L’ultimo quesito vuole, infine, estendere al committente la responsabilità per i rischi specifici degli appaltatori e dei subappaltatori. Ad oggi, il primo risponde soltanto in alcuni casi in solido con i secondi. Ad esempio, per il mancato pagamento delle retribuzioni e dei contributi, per il mancato versamento delle ritenute fiscali o, al ricorrere di determinate condizioni, per i rischi c.d. interferenziali.

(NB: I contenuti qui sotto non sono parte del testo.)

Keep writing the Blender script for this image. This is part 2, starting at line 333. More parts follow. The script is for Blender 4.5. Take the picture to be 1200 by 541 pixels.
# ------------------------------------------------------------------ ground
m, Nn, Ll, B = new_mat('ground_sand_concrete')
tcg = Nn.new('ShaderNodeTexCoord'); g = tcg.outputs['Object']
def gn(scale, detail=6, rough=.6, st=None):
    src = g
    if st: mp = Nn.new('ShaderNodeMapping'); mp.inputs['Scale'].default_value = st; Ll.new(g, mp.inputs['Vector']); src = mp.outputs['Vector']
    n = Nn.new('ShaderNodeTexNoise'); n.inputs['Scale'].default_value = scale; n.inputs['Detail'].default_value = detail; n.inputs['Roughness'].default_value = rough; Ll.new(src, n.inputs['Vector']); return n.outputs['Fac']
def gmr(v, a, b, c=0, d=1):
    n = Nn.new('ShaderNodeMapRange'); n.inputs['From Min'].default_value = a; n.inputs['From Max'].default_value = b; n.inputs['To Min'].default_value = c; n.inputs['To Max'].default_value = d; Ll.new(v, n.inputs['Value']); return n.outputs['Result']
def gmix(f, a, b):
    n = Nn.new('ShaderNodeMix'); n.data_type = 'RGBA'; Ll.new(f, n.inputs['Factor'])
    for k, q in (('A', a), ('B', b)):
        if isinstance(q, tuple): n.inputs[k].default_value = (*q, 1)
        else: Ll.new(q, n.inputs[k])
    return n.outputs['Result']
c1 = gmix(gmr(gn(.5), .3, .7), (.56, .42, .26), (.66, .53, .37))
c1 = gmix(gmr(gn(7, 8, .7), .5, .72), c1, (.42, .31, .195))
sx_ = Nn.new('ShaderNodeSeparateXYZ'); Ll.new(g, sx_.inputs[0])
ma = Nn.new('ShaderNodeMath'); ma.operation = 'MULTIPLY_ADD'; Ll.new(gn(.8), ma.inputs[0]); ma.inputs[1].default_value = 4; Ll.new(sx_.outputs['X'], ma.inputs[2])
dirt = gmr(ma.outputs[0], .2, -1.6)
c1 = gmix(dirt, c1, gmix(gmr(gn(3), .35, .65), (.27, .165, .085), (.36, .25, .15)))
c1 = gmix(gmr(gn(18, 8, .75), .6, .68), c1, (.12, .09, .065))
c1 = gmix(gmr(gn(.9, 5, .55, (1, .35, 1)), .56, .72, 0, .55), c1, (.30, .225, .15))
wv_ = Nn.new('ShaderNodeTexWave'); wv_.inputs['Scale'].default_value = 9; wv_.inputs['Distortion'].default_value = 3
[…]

Se vincesse il “si”, il committente risponderebbe nell’appalto anche per i rischi legati ad attività che non gestisce come quelli per incidenti e infortuni, per esposizione a sostanze chimiche, rumori o vibrazione o infine per stress da lavoro correlato. I rischi, in altri termini, che confluiscono nel c.d. Documento di valutazione dei rischi (Dvr) dell’appaltatore e del subappaltatore.
Ed invece, a dover essere combattute sono tutte quelle interposizioni di manodopera mascherate, che vedono protagoniste cooperative od imprese che violano anche solo gli standard minimi di sicurezza sul lavoro.
Non solo. I cambiamenti del mondo del lavoro non decollano né sulle ali di una legge ne’ su quelle di un referendum.
Innovazione tecnologica, riduzione dei costi dell’energia, incentivi alla logistica, contenimento dei tassi di interesse reale, credito di imposta, Ires premiale sono solo alcune delle politiche più urgenti che il governatore della Banca di Italia, nella sua relazione del 30 maggio scorso, ha suggerito per la ripresa del sistema produttivo.
In definitiva, il referendum, oltre che fallire il bersaglio, ci interroga su un rischio. Quello che chi lo ha indetto finisca come il cuoco di bordo dell’aneddoto di Kierkegaard il quale, durante la tempesta, dal megafono del comandante, annuncia ai marinai ciò che mangeranno invece della rotta.